Wednesday, January 25, 2006

perspective pries my once weighty eyes and it gives me wings

i guess it must really be hard to see past anything beyond the sight of your own two eyes. harder still because you refuse to see anything else lest the truth incapacitate you for all that you are worth. you turn to anything, rage, despair and the all too chronic reason for anything that defies reason and denies scrutiny: faith. yes, the omnipotent is perhaps the greatest of all allies one can get when facing such a violent truth. yes, it gives the greatest placebo effect of all. apparently, in the ecstacy of divine intervention, one can talk of understanding without acceptance. as if the two were even separable!

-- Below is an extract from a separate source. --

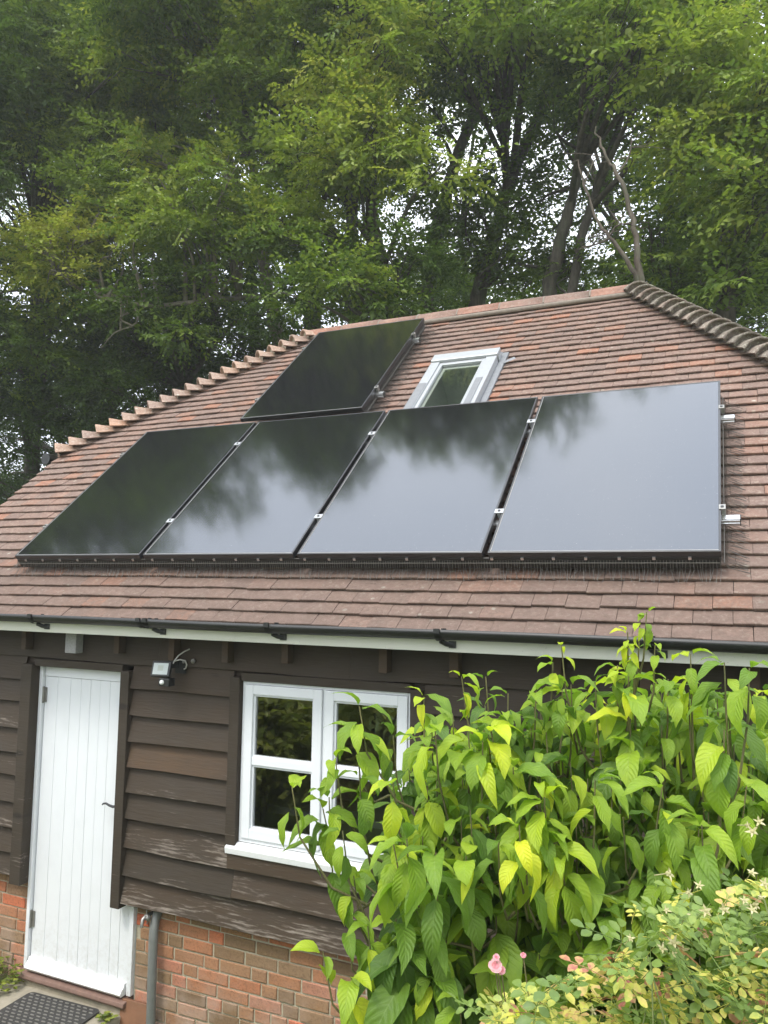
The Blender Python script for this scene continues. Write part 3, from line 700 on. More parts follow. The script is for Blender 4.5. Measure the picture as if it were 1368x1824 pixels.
# ------------------------------------------------------------------ roof window
sk = empty('roof_window', (0, 0, 0), M=frame(0, 0, 0)); sk.parent = house; sk.matrix_parent_inverse = Matrix.Translation(-house.location)
sk.name = 'roof_window'
def skb(name, boxes, mat, bevel=.004):
    mb = MB()
    for a, b in boxes: mb.box(a, b)
    return mb.build(name, mat, sk, bevel=bevel)
SL, SR, SB, ST = 2.395, 2.965, 1.765, 2.755
skb('flashing', [((SL - .055, SB - .08, -.030), (SL, ST + .05, .014)), ((SR, SB - .08, -.030), (SR + .055, ST + .05, .014)), ((SL, ST, -.03), (SR, ST + .06, .016)), ((SL - .055, SB - .1, -.02), (SR + .055, SB - .08, .012))], VELUXD)
skb('hood', [((SL - .004, ST - .125, .055), (SR + .006, ST, .088)), ((SL - .004, ST - .10, .0), (SR + .006, ST - .002, .055))], VELUX, .008)
skb('frame', [((SL, SB, .0), (SL + .078, ST - .125, .072))], VELUX); skb('frame', [((SR - .088, SB, .0), (SR, ST - .125, .072))], VELUX)
skb('cover_strip', [((SL + .003, SB, .0722), (SL + .074, 2.25, .078))], VELUXD, .003); skb('cover_strip', [((SR - .084, SB, .0722), (SR - .030, 2.25, .078))], VELUXD, .003)
skb('sash', [((SL + .080, SB + .02, .005), (SL + .108, ST - .128, .062)), ((SR - .118, SB + .02, .005), (SR - .090, ST - .128, .062)), ((SL + .108, ST - .17, .005), (SR - .118, ST - .128, .062)), ((SL + .108, SB + .02, .005), (SR - .118, SB + .08, .062))], VELUX, .003)
skb('lining', [((SKU0, SKV0, -.55), (SKU0 + .012, SKV1, .0)), ((SKU1 - .012, SKV0, -.55), (SKU1, SKV1, .0)), ((SKU0 + .012, SKV1 - .012, -.55), (SKU1 - .012, SKV1, .0)), ((SKU0 + .012, SKV0, -.55), (SKU1 - .012, SKV0 + .012, .0))], MINT, 0)
skb('inner_sash', [((SL + .108, ST - .20, .0), (SR - .118, ST - .172, .03)), ((SL + .109, SB + .08, .0), (SL + .135, ST - .2, .03))], MINT, .003)
ps = MB(); ps.add([(SL + .108, SB + .08, .045), (SR - .118, SB + .08, .045), (SR - .118, ST - .17, .045), (SL + .108, ST - .17, .045)], [(0, 1, 2, 3)]); ps.build('pane', SKYGLASS, sk)
skb('shaft_bounce_board', [((SKU0 - .6, SKV0 - .6, -.62), (SKU1 + .6, SKV1 + .6, -.552))], MINT, 0)  # pale board added across the shaft to bounce daylight behind the pane
lf = MB(); lf.add([P(SR + .05, 2.62, .02), P(SR + .13, 2.66, .03), P(SR + .15, 2.63, .026), P(SR + .06, 2.58, .02)], [(0, 1, 2, 3), (3, 2, 1, 0)]); lf.build('flashing_corner', VELUXD, house)

# ------------------------------------------------------------------ solar panels
PW, PH, GAP = 1.134, 1.7286, .0313
def panel_frame(u, v):
    M = frame(u, v, OFF); return M
def make_panel():
    t = empty('solar_panel', (0, 0, 0), M=panel_frame(0, 0), world_parts=False)
    f = .011; d = .035; mb = MB()
    mb.box((0, 0, -d), (PW, f, 0)); mb.box((0, PH - f, -d), (PW, PH, 0)); mb.box((0, f, -d), (f, PH - f, 0)); mb.box((PW - f, f, -d), (PW, PH - f, 0))
    mb.build('frame', FRAMEB, t, bevel=.0016)
    gl = MB(); gl.box((f, f, -.007), (PW - f, PH - f, -.0018)); gl.build('glass', PANEL, t)
    bk = MB(); bk.box((f, f, -.011), (PW - f, PH - f, -.008)); bk.build('backsheet', FRAMEB, t)
    ed = MB(); e = .0035
    ed.box((f, f, -.0016), (PW - f, f + e, -.0008)); ed.box((f, f + e, -.0016), (f + e, PH - f, -.0008)); ed.build('edge_glint', STEEL, t)  # pale strips imitate the frame lip catching the sky
    return t
pan = make_panel()
tag(pan, 'black solar panel at the left end of the lower row of four', 'solar panel', 'solar panels on the tiled roof')
labs = ['black solar panel second from the left in the lower row', 'solar panel below the roof window, third from the left in the lower row', 'pale reflecting solar panel at the right end of the lower row', 'black solar panel alone above the lower row, left of the roof window']
places = [(i * (PW + GAP), 0) for i in (1, 2, 3)] + [(.936, 1.813)]
for (u, v_), lb in zip(places, labs):
    c = copy_tree(pan); c.matrix_basis = panel_frame(u, v_); c['label'] = lb
# rails
def rail_prof(L):
    mb = MB(); prof = [(-.018, 0), (.018, 0), (.018, -.012), (.012, -.015), (.018, -.018), (.018, -.040), (-.018, -.040), (-.018, -.026), (-.013, -.022), (-.018, -.018), (-.018, -.009), (-.014, -.006), (-.018, -.003)]
    mb.prism([(p[0], p[1]) for p in prof], 0, L); return mb
def make_rail(u0, u1, v_, label):
    t = empty('mounting_rail', (0, 0, 0), label, 'mounting rail', 'aluminium rails under the solar panels', M=frame(u0, v_, OFF - .036), world_parts=False)
    rail_prof(u1 - u0).build('rail_bar', ALU, t)
    MB().box((u1 - u0, -.019, -.041), (u1 - u0 + .004, .019, .001)).build('end_cap', PLASTIC, t)
    x = .25
    while x < u1 - u0 - .1:
        MB().box((x, -.015, -.105), (x + .035, .06, -.098)).box((x, -.015, -.098), (x + .035, -.009, -.042)).build('roof_hook', STEEL, t); x += .8
    return t
make_rail(-.07, 4.715, .315, 'lower aluminium rail of the bottom row with its bright end showing')
make_rail(-.07, 4.705, 1.325, 'upper aluminium rail of the bottom row with its bright end showing')
make_rail(.88, 2.14, 2.115, 'aluminium rail under the lower half of the upper solar panel')
make_rail(.88, 2.135, 3.145, 'aluminium rail under the top half of the upper solar panel')
def clamp(u, v_, label, end=0):
    t = empty('panel_clamp', (0, 0, 0), label, 'clamp', 'clamps holding the solar panels', M=frame(u, v_, OFF), world_parts=False)
    mb = MB()
    if end == 0: mb.box((-.026, -.02, .0005), (.026, .02, .0045)); mb.box((-.010, -.018, -.036), (.010, .018, .0005))
    else:
        s = end; xa, xb = sorted((-.010 * s, .022 * s)); mb.box((xa, -.02, .0005), (xb, .02, .0045)); xa, xb = sorted((.002 * s, .022 * s)); mb.box((xa, -.018, -.036), (xb, .018, .0005))
    mb.build('clamp_plate', VELUX if end == 0 else STEEL, t, bevel=.001)
    MB().disc((.006 * end, 0, .0045), (0, 0, 1), .008, .004, 6).build('bolt', FRAMEB, t)
nmj = ('first and second', 'second and third', 'third and fourth')
for i in (1, 2, 3):
    u = i * (PW + GAP) - GAP / 2
    clamp(u, .372, f'lower silver clamp between the {nmj[i-1]} panels of the bottom row'); clamp(u, 1.385, f'upper silver clamp between the {nmj[i-1]} panels of the bottom row')
ue = 4 * PW + 3 * GAP
clamp(ue, .352, 'lower clamp on the right edge of the rightmost panel', 1); clamp(ue, 1.382, 'upper clamp on the right edge of the rightmost panel', 1)
clamp(0, .352, 'lower clamp on the left edge of the leftmost panel', -1); clamp(0, 1.36, 'upper clamp on the left edge of the leftmost panel', -1)
clamp(2.07, 2.15, 'lower clamp on the right edge of the upper panel', 1); clamp(2.07, 3.18, 'upper clamp on the right edge of the upper panel', 1)
clamp(.936, 2.15, 'lower clamp on the left edge of the upper panel', -1); clamp(.936, 3.18, 'top clamp on the left edge of the upper panel', -1)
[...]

yes, people fall out of love. but it is not such a tragedy, not more other than being the other side of the coin of falling in love. what amazes me is how one can talk of such an affliction (falling out of love) when the premise (to fall out of love the existence of love must at first hold true) is nothing but a fabrication of your own make. a reality conditioned to be so and then later referred to as serendipity at work. tell me, is it a part of serendipity to make yourself as visible as possible to someone you like until they finally get to see you in the fashion that you wish to? i don't know how you do it. become a returning customer for his cd burning business, call him up and ask them to come by to fix your pc, ask the whole class to tease both of you. that would definitely get his attention i suppose (why not write 'i like you' in your generous forehead instead?). yes. that's real serendipity at work. at least now, when i'll think about lady luck, i'll have a definite muse in mind.

if i'm lucky, i'll not be misunderstood as you read between the lines. take those goddamn blinders off your eyes. nothing can twist the truth more than understanding only the parts that do not hurt you. selective understanding is not understanding at all.